Mit dem Ausfall von Galileo setzt sich eine unrühmliche Serie von Pannen fort, die den Aufbau des Satellitensystems von Anfang an begleitet haben. Vor etwa 20 Jahren hatte die EU die ersten Milliarden gewährt, um Europa unabhängig vom US-Navigationssystem GPS zu machen: für 30 eigene Satelliten in gut 23 000 Kilometern Höhe, die bereits 2008 in Betrieb gehen sollten. Ein Private-Public-Partnership-Konsortium scheiterte zunächst, dann übernahm die Raumfahrtagentur Esa die Verantwortung für den Aufbau.

Mittlerweile befinden sich 26 Satelliten im All, doch davon sind vier wegen falscher Umlaufbahnen oder defekter Uhren nur eingeschränkt einsetzbar.

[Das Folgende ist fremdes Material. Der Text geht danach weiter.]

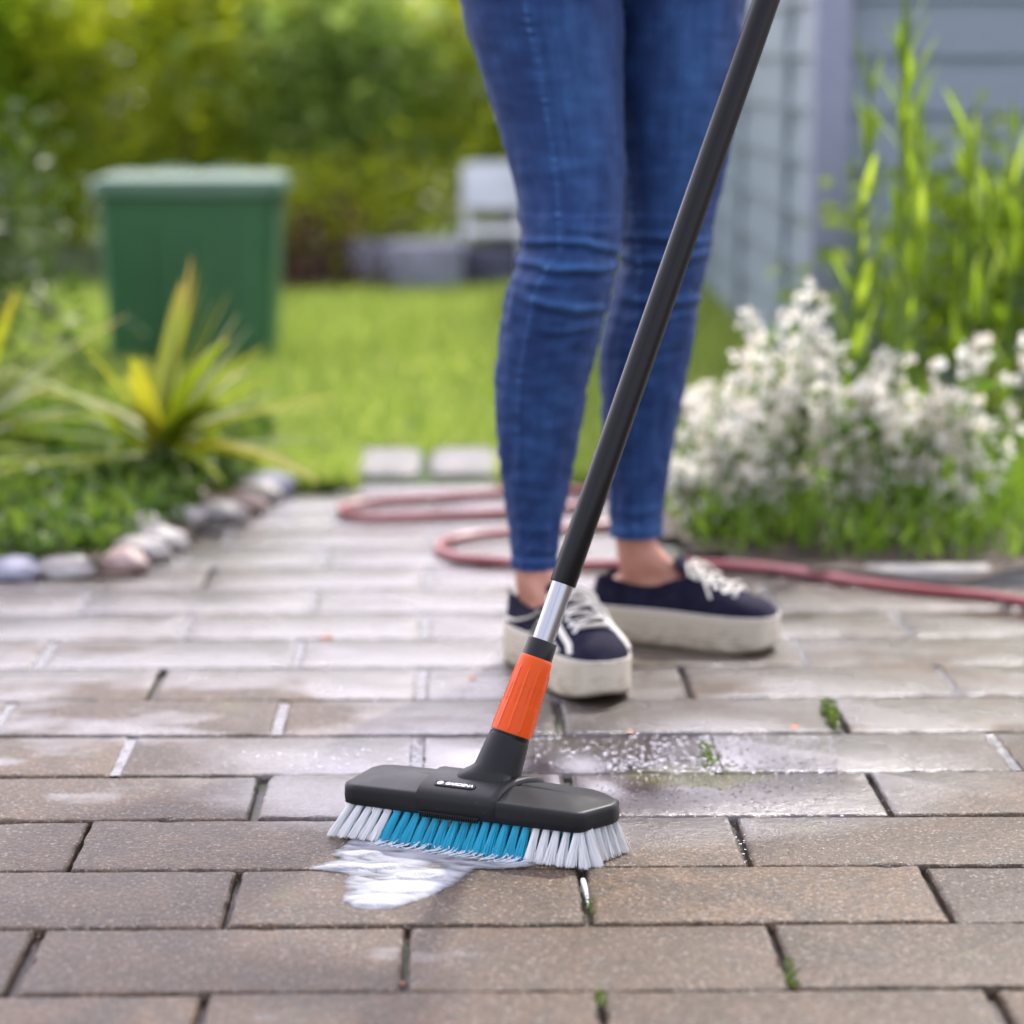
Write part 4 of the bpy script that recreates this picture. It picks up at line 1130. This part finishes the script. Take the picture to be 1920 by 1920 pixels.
m_slot = mat('tube_groove', (.10, .10, .105), .4, .8)
lathe('pole', [(.1870, .0112), (.1872, .0120), (.1880, .0123), (.30, .0123), (.60, .0123), (.95, .0123), (1.10, .0123), (1.101, .0122)], m_tube)
lathe('grip', [(1.095, .0125), (1.097, .0145), (1.14, .0152), (1.22, .0148), (1.33, .0155), (1.348, .014), (1.352, .006)], m_black)
# scraper comb under the front edge
mb = MB()
for i in range(26):
    mb.box((-.0375 + i * .00225, -.0432, .0300 + .0004), (.0012, .0030, .0042))
mb.box((-.0095, -.0424, .0325), (.0600, .0022, .0014))
mb.build('scraper_comb', m_black, brush, bevel=.0002, seg=1)
# badge with lettering
zb = .0562 + .0003
bn = Vector((0, -.235, .972)).normalized()
BM = Matrix.Translation((-.0105, -.0262, .05615)) @ Matrix(((1, 0, 0), (0, bn.z, bn.y), (0, -bn.y, bn.z))).to_4x4()
def pill(hx, hy, z, n=14):
    out = []
    for cx, a0 in ((hx - hy, -90), (-hx + hy, 90)):
        for i in range(n + 1):
            a_ = R(a0 + 180 * i / n); out.append((cx + math.cos(a_) * hy, math.sin(a_) * hy, z))
    return out
mb = MB(); mb.loft([pill(.0205, .0044, -.0012), pill(.0205, .0044, .0004), pill(.0200, .0039, .0006), pill(.0196, .0035, .0002)])
bdg = mb.build('badge', m_blk, brush, M=BM, angle=30)
tcu = bpy.data.curves.new('lettering', 'FONT'); tcu.body = 'GARDENA'; tcu.size = .0068; tcu.extrude = .00012; tcu.align_x = 'LEFT'; tcu.align_y = 'CENTER'; tcu.offset = .00011; tcu.space_character = 1.02
to = bpy.data.objects.new('lettering', tcu); scene.collection.objects.link(to)
dg = bpy.context.evaluated_depsgraph_get(); tme = bpy.data.meshes.new_from_object(to.evaluated_get(dg)); bpy.data.objects.remove(to)
tw = max(v_.co.x for v_ in tme.vertices) - min(v_.co.x for v_ in tme.vertices); x0_ = min(v_.co.x for v_ in tme.vertices)
for v_ in tme.vertices: v_.co = Vector(((v_.co.x - x0_) * .0272 / tw - .0090 + v_.co.y * .10, v_.co.y, v_.co.z + .0006))
tme.transform(BM); tme.materials.clear(); link('lettering', tme, m_ink, bdg)
mb = MB()
def ringflat(r0, r1, cx, z, n=28, mod=None):
    A_ = [(cx + math.cos(2 * PI * k / n) * r1, math.sin(2 * PI * k / n) * r1, z) for k in range(n)]
    B_ = [(cx + math.cos(2 * PI * k / n) * r0, math.sin(2 * PI * k / n) * r0, z) for k in range(n)]
    mb.add(A_ + B_, [(k, (k + 1) % n, n + (k + 1) % n, n + k) for k in range(n)])
ringflat(.0024, .0030, -.0145, .0007)
for k in range(5):      # the small flower-like emblem in the ring
    a_ = 2 * PI * k / 5 + .3; c_ = Vector((-.0145 + math.cos(a_) * .0011, math.sin(a_) * .0011, .0007))
    mb.add([c_ + Vector((math.cos(q_) * .00072, math.sin(q_) * .00072, 0)) for q_ in [2 * PI * j / 10 for j in range(10)]], [tuple(range(10))])
mb.build('emblem', m_ink, bdg, M=BM, smooth=False)

# bristle tufts
def tuft(mb, base, tip, r0, r1, n, rg, drop=0.0):
    base = Vector(base); tip = Vector(tip)
    d = (tip - base).normalized(); s1 = d.cross(Vector((0, 1, 0))).normalized(); s2 = d.cross(s1)
    for i in range(n):
        a_ = rg.random() * 2 * PI; q = math.sqrt(rg.random())
        o1 = (s1 * math.cos(a_) + s2 * math.sin(a_)) * q
        a2 = a_ + rg.gauss(0, .25); o2 = (s1 * math.cos(a2) + s2 * math.sin(a2)) * (q + rg.gauss(0, .10))
        p0 = base + o1 * r0; p2 = tip + o2 * r1 * (1 if rg.random() > .06 else 1.5); p2.z = max(.0006, tip.z + rg.random() * .0022)
        p1 = p0.lerp(p2, .55) + o1 * (r1 - r0) * -.12 + Vector((rg.gauss(0, .0002), rg.gauss(0, .0002), 0))
        pts = [p0, p1, p0.lerp(p2, .85) + o1 * (r1 - r0) * .0, p2]; rad = .00025
        rings = []
        dd = (p2 - p0).normalized(); u1 = dd.cross(Vector((0, 1, .1))).normalized(); u2 = dd.cross(u1)
        for j, p in enumerate(pts):
            rr = rad * (1, 1, .95, .55)[j]
            rings.append([p + (u1 * math.cos(x) + u2 * math.sin(x)) * rr for x in (.5, 2.6, 4.7)])
        mb.loft(rings, True, False, True)
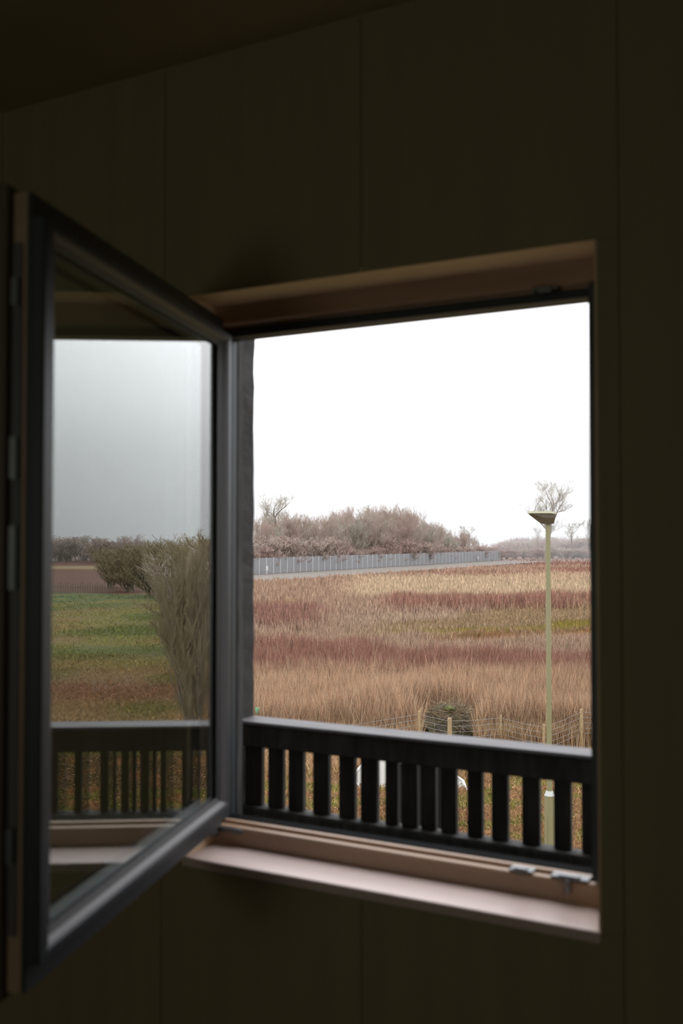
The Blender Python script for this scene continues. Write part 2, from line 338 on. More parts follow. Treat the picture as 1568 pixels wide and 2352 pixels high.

Neben dem Problem mit den Atomuhren hatten die Betreiber 2014 Ärger, weil eine Sojus-Rakete zwei Galileo-Einheiten in der falschen Umlaufbahn abgesetzt hatte. Im kommenden Jahr sollen vier weitere Satelliten das System ergänzen.

Die 22 funktionierenden Satelliten reichen für die Mindestabdeckung aus, sodass die GSA erste Dienste anbietet. Neben dem Such- und Rettungsdienst ist das eine präzisere Navigation - mittelfristig mit einer Genauigkeit von 20 Zentimetern, die für autonomes Fahren wichtig ist. Ferner ein öffentlich-regulierter Dienst, also ein verschlüsseltes Navigationssignal für Rettungs- und Sicherheitskräfte, Stromnetzbetreiber, Militär. Nicht zuletzt ist ein zuverlässiges, stabiles Signal mit Authentifizierung vorgesehen, um falsche Signale erkennen zu können. Momentan sind die Betreiber aber wohl froh, wenn sie das normale Signal wieder in Gang kriegen können.